- Information supplied -
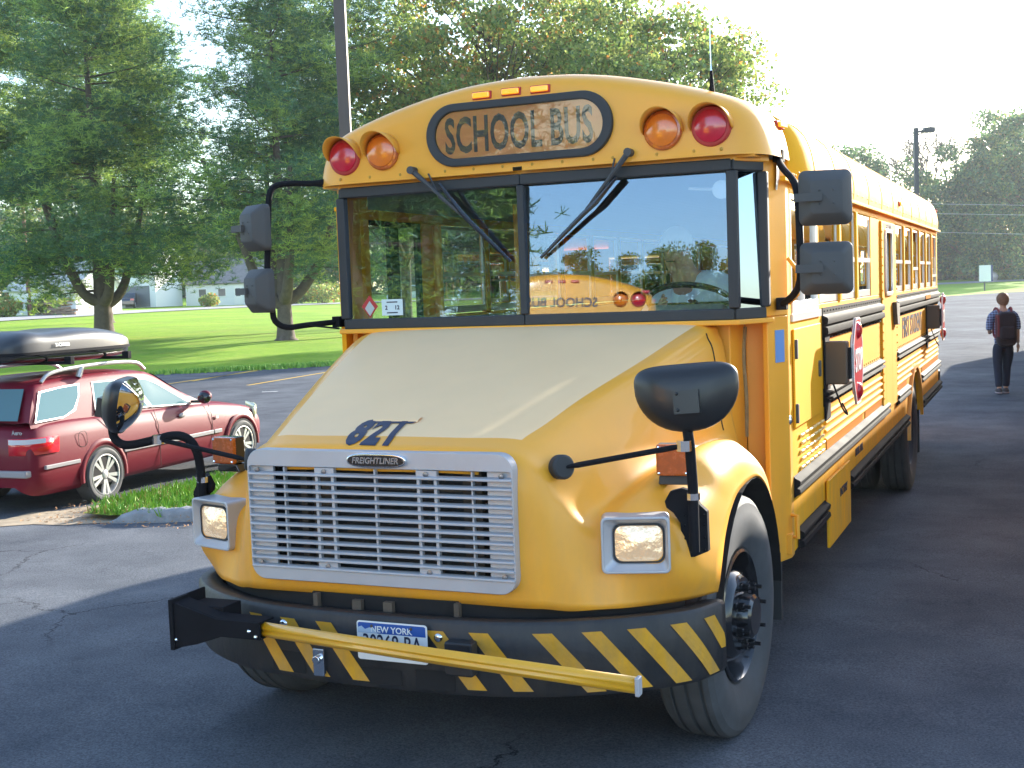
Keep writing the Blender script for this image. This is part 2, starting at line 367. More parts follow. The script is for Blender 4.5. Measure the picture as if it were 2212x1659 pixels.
# inner walls/ceiling
b = MB()
b.grid([[(x*.975, y, (z-.04)) for x, z in RP] for y in (1.0, 10.3)])
for sx in (-1, 1):
    b.box(*sorted((sx*1.17, sx*1.185)), 2.0, 10.3, .72, 1.81)
b.box(-1.15, 1.15, .75, .95, 2.555, 2.565)
b.build('inner_lining', m_int, bus)
# seats
sb = MB(); sb.box(-.48, .48, 0, .10, .75, 1.62); sb.box(-.48, .48, -.42, .02, 1.02, 1.16)
seat0 = sb.build('passenger_seat', m_seat, bus, bevel=.04)
k = 0
for y in [2.9, 3.6, 4.3, 5.0, 5.7, 6.4, 7.1, 7.8, 8.5, 9.2, 9.9]:
    for sx in (-1, 1):
        o = seat0 if k == 0 else seat0.copy()
        if k: COL.objects.link(o)
        o.location = (sx*.70, y, 0); k += 1
sb = MB(); sb.box(.42, .92, 1.98, 2.08, 1.15, 1.92); sb.box(.42, .92, 1.6, 2.0, 1.1, 1.22); sb.box(.6, .75, 1.7, 1.9, .72, 1.1)
sb.build('driver_seat', m_seat, bus, bevel=.04)
# ---- side windows
def side_window(y0, y1, zb=1.835, zt=2.405, zm=2.09, nm='side_window', sx=1, drop=0):
    f = MB(); t = .022; X0, X1 = sorted((sx*1.196, sx*1.214))
    f.box(X0, X1, y0, y1, zb, zb+.045); f.box(X0, X1, y0, y1, zt-.02, zt); f.box(X0, X1, y0, y0+t, zb+.045, zt-.02); f.box(X0, X1, y1-t, y1, zb+.045, zt-.02)
    f.box(X0, X1+(.006 if sx > 0 else 0), y0+t, y1-t, zm-.014-drop, zm+.016-drop)
    fr = f.build(nm, m_alu, bus)
    g = MB(); x = sx*1.203
    g.add([(x, y0+t, zb+.045), (x, y1-t, zb+.045), (x, y1-t, zm-.014-drop), (x, y0+t, zm-.014-drop)], [(0, 1, 2, 3)])
    x = sx*1.208
    g.add([(x, y0+t, zm+.016-drop), (x, y1-t, zm+.016-drop), (x, y1-t, zt-.02-drop*1.5), (x, y0+t, zt-.02-drop*1.5)], [(0, 1, 2, 3)])
    g.build('pane', m_glw, fr); return fr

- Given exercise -
All of the material above is to be copied exactly, except for its images.

- Response for this exercise -
Keep writing the Blender script for this image. This is part 2, starting at line 367. More parts follow. The script is for Blender 4.5. Measure the picture as if it were 2212x1659 pixels.
# inner walls/ceiling
b = MB()
b.grid([[(x*.975, y, (z-.04)) for x, z in RP] for y in (1.0, 10.3)])
for sx in (-1, 1):
    b.box(*sorted((sx*1.17, sx*1.185)), 2.0, 10.3, .72, 1.81)
b.box(-1.15, 1.15, .75, .95, 2.555, 2.565)
b.build('inner_lining', m_int, bus)
# seats
sb = MB(); sb.box(-.48, .48, 0, .10, .75, 1.62); sb.box(-.48, .48, -.42, .02, 1.02, 1.16)
seat0 = sb.build('passenger_seat', m_seat, bus, bevel=.04)
k = 0
for y in [2.9, 3.6, 4.3, 5.0, 5.7, 6.4, 7.1, 7.8, 8.5, 9.2, 9.9]:
    for sx in (-1, 1):
        o = seat0 if k == 0 else seat0.copy()
        if k: COL.objects.link(o)
        o.location = (sx*.70, y, 0); k += 1
sb = MB(); sb.box(.42, .92, 1.98, 2.08, 1.15, 1.92); sb.box(.42, .92, 1.6, 2.0, 1.1, 1.22); sb.box(.6, .75, 1.7, 1.9, .72, 1.1)
sb.build('driver_seat', m_seat, bus, bevel=.04)
# ---- side windows
def side_window(y0, y1, zb=1.835, zt=2.405, zm=2.09, nm='side_window', sx=1, drop=0):
    f = MB(); t = .022; X0, X1 = sorted((sx*1.196, sx*1.214))
    f.box(X0, X1, y0, y1, zb, zb+.045); f.box(X0, X1, y0, y1, zt-.02, zt); f.box(X0, X1, y0, y0+t, zb+.045, zt-.02); f.box(X0, X1, y1-t, y1, zb+.045, zt-.02)
    f.box(X0, X1+(.006 if sx > 0 else 0), y0+t, y1-t, zm-.014-drop, zm+.016-drop)
    fr = f.build(nm, m_alu, bus)
    g = MB(); x = sx*1.203
    g.add([(x, y0+t, zb+.045), (x, y1-t, zb+.045), (x, y1-t, zm-.014-drop), (x, y0+t, zm-.014-drop)], [(0, 1, 2, 3)])
    x = sx*1.208
    g.add([(x, y0+t, zm+.016-drop), (x, y1-t, zm+.016-drop), (x, y1-t, zt-.02-drop*1.5), (x, y0+t, zt-.02-drop*1.5)], [(0, 1, 2, 3)])
    g.build('pane', m_glw, fr); return fr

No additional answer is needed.